Simon Sinek - Leaders, Start with "Why" - One of the Top 20 most watched TED videos. All companies know What they do, some know How they do it, very few know Why. Great for product managers, management and leadership.

Animated Daniel Pink Talk on What Motivates Workers - A very engaging video, using graphical notetaking, that I show in many of my classes that shares the three things that motivates workers (and none are money). Based on Pink's best-selling book Drive. 

Marcus Buckingham on Learning Your Strengths - A well-polished 10 minute introduction to strengths. It is part of one of several DVD's that I play for teams as part of team-building or learning self-organization in agile. 

And ONE "Must Attend" conference:
"But, wait," you're surely saying, "didn't you attend four other agile conferences (and two one-day events) in 2011?" Yes. 

And I have referenced, quoted, shared, lended more by the speakers from The Leadership Summit (Lencioni, Godin, Booker, Schlesinger, Hybels, Furtick) than all the other conferences combined and doubled. And it was only two days. And 1/10th the price. And available (almost) everywhere in the world via simulcast. 
"But, wait - again," you might be saying, "isn't that a Christian event?" Hosted by a church - yes. Goal to make attendees Christians? Definitely not. Goal to change the world? Yes. I think it's good to be around a bunch of people who really want to, and honestly believe they can, change the world. Even if that means stepping out of your comfort zone. It may just radically change your Why (just as we hope to do in the companies we serve).

Sunday, December 11, 2011

Agile Presentation - Dear 31 Year Old Me

My session was "Dear 31 Year Old Me - 10 Things I Wish I Had Known Before I Dove Into Agile"
What agile practices were most important? What tools were most helpful? What books? How did you succeed? Where did you fail? What helped your career the most? If I could go back 10 years, there's a lot of things I wish that I could tell the 31-year-old me. Some lessons go counter to conventional wisdom, some are just not highlighted much. This session will cover what distilled, core lessons have helped me and teams that I've coached the most as we moved into agile.

Deck available here - 


There were some great questions during the Q & A session at the end of the day, including "If process doesn't save us, what does?" and "What's the best way to start up new teams in an agile adoption?"

Thursday, December 01, 2011

Three Simple Tools for New Teams

When I am delivering Certified ScrumMaster classes or starting up new agile teams, I share three simple tools that really help collaboration: creating a working agreement (also called team agreement), the art of the possible, and the fist of five. Based on feedback, these three items are often some of the important tools that team members take back and use immediately. Below is a simple way to introduce these by facilitating creating working agreements with your team.

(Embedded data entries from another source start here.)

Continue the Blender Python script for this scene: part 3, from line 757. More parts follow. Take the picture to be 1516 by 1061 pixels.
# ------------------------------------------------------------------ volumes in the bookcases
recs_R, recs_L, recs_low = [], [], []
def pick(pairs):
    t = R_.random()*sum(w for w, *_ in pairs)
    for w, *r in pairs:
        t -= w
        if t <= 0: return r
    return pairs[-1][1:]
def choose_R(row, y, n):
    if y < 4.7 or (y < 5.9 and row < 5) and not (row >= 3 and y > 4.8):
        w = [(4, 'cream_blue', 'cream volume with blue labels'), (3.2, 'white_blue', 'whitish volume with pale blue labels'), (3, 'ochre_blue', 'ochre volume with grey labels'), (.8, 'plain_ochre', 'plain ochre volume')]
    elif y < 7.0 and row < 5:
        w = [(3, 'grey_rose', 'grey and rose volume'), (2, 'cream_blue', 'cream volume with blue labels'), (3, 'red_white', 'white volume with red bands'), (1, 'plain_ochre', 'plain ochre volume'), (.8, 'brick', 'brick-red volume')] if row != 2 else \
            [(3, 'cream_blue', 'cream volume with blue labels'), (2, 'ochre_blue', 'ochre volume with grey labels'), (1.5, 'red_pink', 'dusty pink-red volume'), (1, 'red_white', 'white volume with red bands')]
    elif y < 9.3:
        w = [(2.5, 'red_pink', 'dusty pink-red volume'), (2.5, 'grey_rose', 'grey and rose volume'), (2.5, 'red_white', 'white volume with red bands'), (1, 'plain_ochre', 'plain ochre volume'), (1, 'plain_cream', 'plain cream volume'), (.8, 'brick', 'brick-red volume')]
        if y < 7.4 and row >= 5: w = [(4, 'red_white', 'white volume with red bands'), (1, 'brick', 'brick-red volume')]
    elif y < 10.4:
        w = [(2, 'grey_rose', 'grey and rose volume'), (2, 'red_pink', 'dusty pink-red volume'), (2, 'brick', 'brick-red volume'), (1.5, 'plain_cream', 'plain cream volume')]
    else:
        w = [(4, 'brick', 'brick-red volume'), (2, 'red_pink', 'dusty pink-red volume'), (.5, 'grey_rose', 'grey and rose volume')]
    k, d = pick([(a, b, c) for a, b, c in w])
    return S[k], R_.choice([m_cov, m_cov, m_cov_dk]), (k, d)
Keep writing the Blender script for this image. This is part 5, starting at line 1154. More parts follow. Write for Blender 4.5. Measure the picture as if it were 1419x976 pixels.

Photo by Greencolander via Flickr.

Before you kick off your new team, get the team together and let them know the goal is to come up with some team agreements so that we all agree on how we’re going to work together. You might have some ideas, but first go around and hear others first. If you’re in a large group, pair up, otherwise each person can individually write down one statement about how their time together should be – everything from working hours to working conditions. Now collect these and put them on the wall, under the title “Working Agreements.” For general work, I often hear: take personal calls out of the working area, headphones on for music, keep your chat program on, put a flag or sign up if you don’t want to be interrupted (for less than an hour), shower regularly (seriously), no eating fish at your desk (yep, that too). Some common ones for meetings that I’d recommend are: one conversation at a time, start and end on time, electronics by exception (that is, no cell phones or computers unless it’s an emergency and everyone understands that), and have an attitude of the art of the possible.
The art of the possible means keeping an open mind that something covered here could work ormight be true, even if you disagree, instead of an attitude of “that could never work here” (even if that is your experience). There’s always a first time, and the difference of our attitude, effort and approach differ vastly when something “just might be” possible, rather than impossible. MacGyver believed in the art of the possible.
Now that we have everyone’s recommendations, decide on what the final working agreement list will be. My preferred way of collaborating on quick yes/no group decisions is with the technique called the “Fist of Five.” When you’re in a group deciding on something (such as where to go to lunch that day), you can simply say the recommendation and then have everyone hold up one to five fingers. The number of fingers represent where they stand: 5 means they love the idea, 4 means they like the idea, 3 means they’re not that happy but they won’t get in the way, 2 means they have some questions or concerns that if answered they’ll get on-board, and 1 means “No way, ever, never!” (and make sure the one finger is the index finger…) Fist of five is a great way to hear everyone’s voice and quickly see who’s not in agreement and why (and then work to get them in agreement).

I hope these tools help your team get off to a great start.